Dataset content:
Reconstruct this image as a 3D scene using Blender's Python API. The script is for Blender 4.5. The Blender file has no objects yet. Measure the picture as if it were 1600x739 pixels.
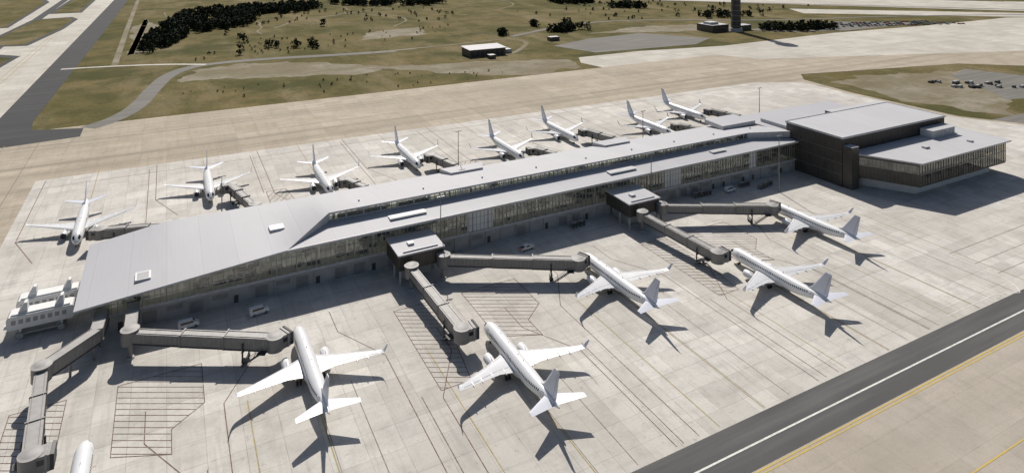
import bpy, math, random
from mathutils import Vector, Matrix, noise as mnoise
R = random.Random(7)
scene = bpy.context.scene

# ------------------------------------------------------------------ materials
class NT:
    def __init__(s, name):
        s.m = bpy.data.materials.new(name); s.m.use_nodes = True
        s.t = s.m.node_tree; s.b = s.t.nodes['Principled BSDF']; s.out = s.t.nodes['Material Output']
    def n(s, typ, **kw):
        nd = s.t.nodes.new(typ)
        for k, v in kw.items(): setattr(nd, k, v)
        return nd
    def link(s, a, b): s.t.links.new(a, b)
    def math(s, op, a, b=None, clamp=False):
        nd = s.n('ShaderNodeMath', operation=op, use_clamp=clamp)
        for i, v in enumerate((a, b)):
            if v is None: continue
            if isinstance(v, (int, float)): nd.inputs[i].default_value = v
            else: s.link(v, nd.inputs[i])
        return nd.outputs[0]
    def pos(s):
        return s.n('ShaderNodeNewGeometry').outputs['Position']
    def noise(s, scale, detail=4, rough=.55, vec=None, stretch=None, rot=0):
        nd = s.n('ShaderNodeTexNoise'); nd.inputs['Scale'].default_value = scale
        nd.inputs['Detail'].default_value = detail; nd.inputs['Roughness'].default_value = rough
        v = vec or s.pos()
        if stretch:
            mp = s.n('ShaderNodeMapping'); mp.inputs['Scale'].default_value = stretch
            mp.inputs['Rotation'].default_value = (0,0,rot)
            s.link(v, mp.inputs['Vector']); v = mp.outputs[0]
        s.link(v, nd.inputs['Vector'])
        return nd.outputs['Fac']
    def ramp(s, fac, stops):
        r = s.n('ShaderNodeValToRGB'); e = r.color_ramp.elements
        e[0].position, e[0].color = stops[0][0], (*stops[0][1], 1)
        e[1].position, e[1].color = stops[-1][0], (*stops[-1][1], 1)
        for p, c in stops[1:-1]:
            x = e.new(p); x.color = (*c, 1)
        s.link(fac, r.inputs[0]); return r.outputs[0]
    def th(s, fac, a, b): return s.ramp(fac, [(a,(0,0,0)),(b,(1,1,1))])
    def mix(s, fac, a, b, mode='MIX'):
        nd = s.n('ShaderNodeMix', data_type='RGBA', blend_type=mode)
        for i, v in ((0, fac), (6, a), (7, b)):
            if isinstance(v, (int, float)): nd.inputs[i].default_value = v
            elif isinstance(v, tuple): nd.inputs[i].default_value = (*v, 1)
            else: s.link(v, nd.inputs[i])
        return nd.outputs[2]
    def color(s, c): s.link(c, s.b.inputs['Base Color'])
    def bump(s, h, strength=.3, dist=.05):
        b = s.n('ShaderNodeBump'); b.inputs['Strength'].default_value = strength
        b.inputs['Distance'].default_value = dist
        s.link(h, b.inputs['Height']); s.link(b.outputs[0], s.b.inputs['Normal'])

def simple(name, col, rough=.6, metal=0., var=.12, scale=.6, emit=0):
    t = NT(name)
    f = t.noise(scale, 5)
    lo = tuple(c*(1-var) for c in col); hi = tuple(min(1, c*(1+var)) for c in col)
    t.color(t.ramp(f, [(.3, lo), (.7, hi)]))
    t.b.inputs['Roughness'].default_value = rough; t.b.inputs['Metallic'].default_value = metal
    if emit:
        t.b.inputs['Emission Color'].default_value=(1,.95,.87,1); t.b.inputs['Emission Strength'].default_value=emit
    return t.m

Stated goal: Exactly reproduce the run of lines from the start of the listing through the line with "scene = bpy.context.scene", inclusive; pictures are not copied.

Task response:
Reconstruct this image as a 3D scene using Blender's Python API. The script is for Blender 4.5. The Blender file has no objects yet. Measure the picture as if it were 1600x739 pixels.
import bpy, math, random
from mathutils import Vector, Matrix, noise as mnoise
R = random.Random(7)
scene = bpy.context.scene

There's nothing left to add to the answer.